Longer term1 Apr 2020 11:24
The rally we've seen in a very short time, from a massive drop, the rapidity of which none of us have ever seen before, during the early stages of this crisis are great opportunities for short term trading.
Personally speaking, having bought TW shares after the 2008 crash at 8p and selling up everything in my SIPP as the drop gathered momentum I'm holding cash for a while yet.
We are far from finished with this crisis and people are starting to realise what the financial implications are likely to be. We won't be back up and running 3 weeks from the start of the "lockdown" the stupidity of some have made that worse. The Chinese were out of the game for 2 months and the death figures they are quoting are ridiculous; only 1/5 of what Italy has already seen.

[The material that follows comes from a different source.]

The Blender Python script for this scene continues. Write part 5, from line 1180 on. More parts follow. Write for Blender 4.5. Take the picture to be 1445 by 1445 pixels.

It isn't about being all doom and gloom, it is about considering what the likely effect on the markets will be. Some really fundamentally sound shares will ride it out better by cancelling dividends, reducing staffing levels and other general overheads.
I believe (and it is only my opinion) that TW represents a great company that restructured sensibly after the last big crash so unlikely to be one of those that goes under.
I'm expecting FTSE to test previous lows fairly soon and would be very surprised if it didn't break out downside. The banks are already close with HSBC gapped well down today at open.
Keep safe out there folks! All the profit in the world is of no value once you get the wrong side of the grass!!